Collected material.
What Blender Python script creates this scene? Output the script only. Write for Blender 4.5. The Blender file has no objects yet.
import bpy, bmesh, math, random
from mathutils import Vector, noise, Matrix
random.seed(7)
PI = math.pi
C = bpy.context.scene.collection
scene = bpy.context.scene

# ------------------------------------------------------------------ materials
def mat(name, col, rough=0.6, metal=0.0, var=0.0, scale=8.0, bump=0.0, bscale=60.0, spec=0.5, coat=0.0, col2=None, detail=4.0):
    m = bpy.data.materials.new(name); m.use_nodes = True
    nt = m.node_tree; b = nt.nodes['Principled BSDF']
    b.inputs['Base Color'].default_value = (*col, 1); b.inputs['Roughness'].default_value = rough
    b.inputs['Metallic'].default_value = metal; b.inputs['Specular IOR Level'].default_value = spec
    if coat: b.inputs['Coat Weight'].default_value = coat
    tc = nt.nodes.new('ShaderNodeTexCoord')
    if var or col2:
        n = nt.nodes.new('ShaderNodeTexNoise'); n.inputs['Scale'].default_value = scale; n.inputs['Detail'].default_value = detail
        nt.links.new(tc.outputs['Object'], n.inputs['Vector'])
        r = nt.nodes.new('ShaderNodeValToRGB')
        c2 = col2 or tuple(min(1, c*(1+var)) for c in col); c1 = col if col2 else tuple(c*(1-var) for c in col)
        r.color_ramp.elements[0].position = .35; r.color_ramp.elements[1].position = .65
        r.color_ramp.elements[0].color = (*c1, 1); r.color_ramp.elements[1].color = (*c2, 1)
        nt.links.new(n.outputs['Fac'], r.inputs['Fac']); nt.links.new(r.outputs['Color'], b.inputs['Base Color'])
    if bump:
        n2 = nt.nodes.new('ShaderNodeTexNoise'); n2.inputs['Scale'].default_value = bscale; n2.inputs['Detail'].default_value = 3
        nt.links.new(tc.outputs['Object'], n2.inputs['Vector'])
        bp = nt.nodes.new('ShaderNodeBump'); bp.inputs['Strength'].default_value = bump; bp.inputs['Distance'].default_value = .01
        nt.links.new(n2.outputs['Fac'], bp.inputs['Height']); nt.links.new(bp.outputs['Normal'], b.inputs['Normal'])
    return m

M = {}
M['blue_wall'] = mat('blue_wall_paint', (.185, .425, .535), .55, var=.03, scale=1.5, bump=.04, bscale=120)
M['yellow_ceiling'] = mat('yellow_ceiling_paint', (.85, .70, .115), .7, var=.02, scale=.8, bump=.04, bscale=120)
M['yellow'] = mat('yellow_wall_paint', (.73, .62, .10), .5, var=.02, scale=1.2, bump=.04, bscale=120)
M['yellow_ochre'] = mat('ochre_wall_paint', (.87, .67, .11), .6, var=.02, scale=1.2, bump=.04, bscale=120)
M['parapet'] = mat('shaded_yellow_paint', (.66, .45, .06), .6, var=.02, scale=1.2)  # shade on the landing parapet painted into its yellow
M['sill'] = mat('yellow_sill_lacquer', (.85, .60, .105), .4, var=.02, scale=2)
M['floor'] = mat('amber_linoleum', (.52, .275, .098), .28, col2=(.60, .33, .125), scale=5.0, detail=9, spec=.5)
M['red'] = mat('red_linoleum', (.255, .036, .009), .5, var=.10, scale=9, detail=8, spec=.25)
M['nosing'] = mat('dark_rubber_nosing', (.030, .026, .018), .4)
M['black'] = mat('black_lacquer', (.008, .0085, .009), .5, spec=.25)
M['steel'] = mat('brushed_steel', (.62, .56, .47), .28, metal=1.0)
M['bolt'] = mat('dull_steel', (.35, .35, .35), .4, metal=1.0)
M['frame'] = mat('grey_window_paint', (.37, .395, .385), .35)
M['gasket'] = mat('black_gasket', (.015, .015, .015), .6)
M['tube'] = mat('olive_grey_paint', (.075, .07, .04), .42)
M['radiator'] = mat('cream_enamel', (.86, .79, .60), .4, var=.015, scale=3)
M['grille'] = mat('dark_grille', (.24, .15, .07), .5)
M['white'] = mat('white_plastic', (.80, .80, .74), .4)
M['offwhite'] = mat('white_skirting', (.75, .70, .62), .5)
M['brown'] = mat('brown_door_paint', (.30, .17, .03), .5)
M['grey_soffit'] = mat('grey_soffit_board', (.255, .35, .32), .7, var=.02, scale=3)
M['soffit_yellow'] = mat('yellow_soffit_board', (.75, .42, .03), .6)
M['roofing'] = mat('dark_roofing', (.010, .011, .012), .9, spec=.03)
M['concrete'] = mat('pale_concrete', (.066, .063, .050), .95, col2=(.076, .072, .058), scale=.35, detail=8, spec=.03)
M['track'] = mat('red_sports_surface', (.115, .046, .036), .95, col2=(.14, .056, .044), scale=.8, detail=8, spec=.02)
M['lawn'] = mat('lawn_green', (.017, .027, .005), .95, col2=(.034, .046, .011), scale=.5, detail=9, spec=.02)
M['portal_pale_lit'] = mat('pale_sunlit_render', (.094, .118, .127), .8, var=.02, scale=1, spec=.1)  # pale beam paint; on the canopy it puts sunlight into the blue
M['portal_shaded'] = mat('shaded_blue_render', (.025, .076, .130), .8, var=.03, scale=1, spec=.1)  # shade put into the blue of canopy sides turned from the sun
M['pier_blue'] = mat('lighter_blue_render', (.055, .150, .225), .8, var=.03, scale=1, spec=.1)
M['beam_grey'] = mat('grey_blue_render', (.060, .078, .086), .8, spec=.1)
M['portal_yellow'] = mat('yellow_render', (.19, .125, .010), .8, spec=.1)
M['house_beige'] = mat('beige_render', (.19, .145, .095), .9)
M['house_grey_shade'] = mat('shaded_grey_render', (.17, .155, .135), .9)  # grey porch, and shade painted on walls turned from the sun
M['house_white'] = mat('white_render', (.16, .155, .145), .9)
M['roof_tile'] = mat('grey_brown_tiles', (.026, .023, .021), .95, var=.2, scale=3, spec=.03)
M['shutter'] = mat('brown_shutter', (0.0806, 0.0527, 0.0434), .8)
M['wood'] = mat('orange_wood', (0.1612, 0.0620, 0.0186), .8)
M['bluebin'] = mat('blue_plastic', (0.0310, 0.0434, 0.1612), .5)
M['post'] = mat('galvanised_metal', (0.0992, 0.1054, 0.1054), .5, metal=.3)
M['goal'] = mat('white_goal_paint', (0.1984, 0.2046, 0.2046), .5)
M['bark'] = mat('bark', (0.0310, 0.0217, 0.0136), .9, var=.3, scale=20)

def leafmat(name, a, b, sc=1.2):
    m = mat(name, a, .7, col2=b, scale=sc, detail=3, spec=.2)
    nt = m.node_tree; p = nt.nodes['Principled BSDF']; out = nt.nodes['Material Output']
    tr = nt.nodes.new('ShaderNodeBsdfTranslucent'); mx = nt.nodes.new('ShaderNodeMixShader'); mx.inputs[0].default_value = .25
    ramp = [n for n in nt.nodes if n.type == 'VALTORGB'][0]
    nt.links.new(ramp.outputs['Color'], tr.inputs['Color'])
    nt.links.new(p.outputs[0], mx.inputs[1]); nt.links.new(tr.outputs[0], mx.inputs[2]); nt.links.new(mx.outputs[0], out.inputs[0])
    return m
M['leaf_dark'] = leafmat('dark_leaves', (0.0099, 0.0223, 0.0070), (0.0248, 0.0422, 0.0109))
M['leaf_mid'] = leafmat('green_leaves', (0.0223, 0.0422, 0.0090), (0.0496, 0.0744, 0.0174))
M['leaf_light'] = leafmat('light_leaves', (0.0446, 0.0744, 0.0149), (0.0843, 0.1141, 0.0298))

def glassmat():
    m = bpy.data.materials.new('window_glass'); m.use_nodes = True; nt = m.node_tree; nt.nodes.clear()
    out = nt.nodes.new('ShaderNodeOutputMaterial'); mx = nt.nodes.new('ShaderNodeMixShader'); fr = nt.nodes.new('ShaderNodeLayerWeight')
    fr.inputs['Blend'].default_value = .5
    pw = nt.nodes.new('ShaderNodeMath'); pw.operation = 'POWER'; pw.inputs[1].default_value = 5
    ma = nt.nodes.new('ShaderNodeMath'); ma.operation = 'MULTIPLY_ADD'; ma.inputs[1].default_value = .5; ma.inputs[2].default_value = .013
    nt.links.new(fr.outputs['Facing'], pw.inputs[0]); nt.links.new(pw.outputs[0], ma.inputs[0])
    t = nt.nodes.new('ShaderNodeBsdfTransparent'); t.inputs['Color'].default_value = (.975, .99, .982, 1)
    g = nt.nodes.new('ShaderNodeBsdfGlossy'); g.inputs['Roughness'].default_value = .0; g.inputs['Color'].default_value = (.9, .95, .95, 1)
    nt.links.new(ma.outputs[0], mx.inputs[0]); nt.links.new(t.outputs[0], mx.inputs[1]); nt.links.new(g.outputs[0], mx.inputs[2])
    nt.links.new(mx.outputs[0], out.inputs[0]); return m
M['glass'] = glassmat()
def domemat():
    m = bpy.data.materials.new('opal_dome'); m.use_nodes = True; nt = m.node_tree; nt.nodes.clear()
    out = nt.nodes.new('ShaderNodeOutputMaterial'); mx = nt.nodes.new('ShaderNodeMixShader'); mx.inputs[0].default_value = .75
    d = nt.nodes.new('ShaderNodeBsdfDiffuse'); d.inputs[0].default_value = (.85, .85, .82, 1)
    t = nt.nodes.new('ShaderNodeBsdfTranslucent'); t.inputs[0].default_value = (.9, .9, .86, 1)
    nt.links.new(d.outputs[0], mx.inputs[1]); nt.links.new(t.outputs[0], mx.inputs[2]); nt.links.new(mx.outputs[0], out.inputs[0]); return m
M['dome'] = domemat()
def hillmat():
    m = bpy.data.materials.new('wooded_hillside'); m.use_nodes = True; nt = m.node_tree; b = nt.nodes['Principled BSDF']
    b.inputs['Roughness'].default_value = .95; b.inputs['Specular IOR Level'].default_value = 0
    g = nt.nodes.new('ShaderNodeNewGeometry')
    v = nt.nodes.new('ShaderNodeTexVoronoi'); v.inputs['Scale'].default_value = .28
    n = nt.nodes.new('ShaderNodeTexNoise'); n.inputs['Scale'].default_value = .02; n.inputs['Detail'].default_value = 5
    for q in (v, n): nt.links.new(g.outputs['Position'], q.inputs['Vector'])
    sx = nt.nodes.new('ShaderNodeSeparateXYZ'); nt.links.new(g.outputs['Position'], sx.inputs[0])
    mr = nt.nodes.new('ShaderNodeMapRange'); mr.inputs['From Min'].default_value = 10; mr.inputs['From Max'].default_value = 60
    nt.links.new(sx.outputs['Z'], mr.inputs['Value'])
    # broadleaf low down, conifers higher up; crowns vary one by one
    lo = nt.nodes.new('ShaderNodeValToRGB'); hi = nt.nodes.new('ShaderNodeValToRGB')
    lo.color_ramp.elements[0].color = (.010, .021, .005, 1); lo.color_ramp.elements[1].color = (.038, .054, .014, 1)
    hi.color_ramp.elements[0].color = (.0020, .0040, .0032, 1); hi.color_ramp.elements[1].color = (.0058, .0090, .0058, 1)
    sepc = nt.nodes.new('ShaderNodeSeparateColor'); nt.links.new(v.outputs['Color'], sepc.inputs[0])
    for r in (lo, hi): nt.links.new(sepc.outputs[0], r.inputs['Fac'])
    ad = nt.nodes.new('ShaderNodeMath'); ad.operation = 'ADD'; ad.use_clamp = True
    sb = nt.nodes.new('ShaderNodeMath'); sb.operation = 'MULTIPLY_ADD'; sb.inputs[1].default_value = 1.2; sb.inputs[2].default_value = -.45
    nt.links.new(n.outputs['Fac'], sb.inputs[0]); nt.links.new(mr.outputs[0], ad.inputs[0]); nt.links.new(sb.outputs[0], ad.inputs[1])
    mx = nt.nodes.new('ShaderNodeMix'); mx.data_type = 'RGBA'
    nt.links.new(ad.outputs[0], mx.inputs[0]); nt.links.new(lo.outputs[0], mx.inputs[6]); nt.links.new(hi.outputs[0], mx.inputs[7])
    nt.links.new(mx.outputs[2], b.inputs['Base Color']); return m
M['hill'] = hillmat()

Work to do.
Emit only the lines from the one containing "(.060, .078, .086), .8, spec=.1)" through the one containing "0.0136), .9, var=.3, scale=20)", copied exactly.

Output of the exercise.
M['beam_grey'] = mat('grey_blue_render', (.060, .078, .086), .8, spec=.1)
M['portal_yellow'] = mat('yellow_render', (.19, .125, .010), .8, spec=.1)
M['house_beige'] = mat('beige_render', (.19, .145, .095), .9)
M['house_grey_shade'] = mat('shaded_grey_render', (.17, .155, .135), .9)  # grey porch, and shade painted on walls turned from the sun
M['house_white'] = mat('white_render', (.16, .155, .145), .9)
M['roof_tile'] = mat('grey_brown_tiles', (.026, .023, .021), .95, var=.2, scale=3, spec=.03)
M['shutter'] = mat('brown_shutter', (0.0806, 0.0527, 0.0434), .8)
M['wood'] = mat('orange_wood', (0.1612, 0.0620, 0.0186), .8)
M['bluebin'] = mat('blue_plastic', (0.0310, 0.0434, 0.1612), .5)
M['post'] = mat('galvanised_metal', (0.0992, 0.1054, 0.1054), .5, metal=.3)
M['goal'] = mat('white_goal_paint', (0.1984, 0.2046, 0.2046), .5)
M['bark'] = mat('bark', (0.0310, 0.0217, 0.0136), .9, var=.3, scale=20)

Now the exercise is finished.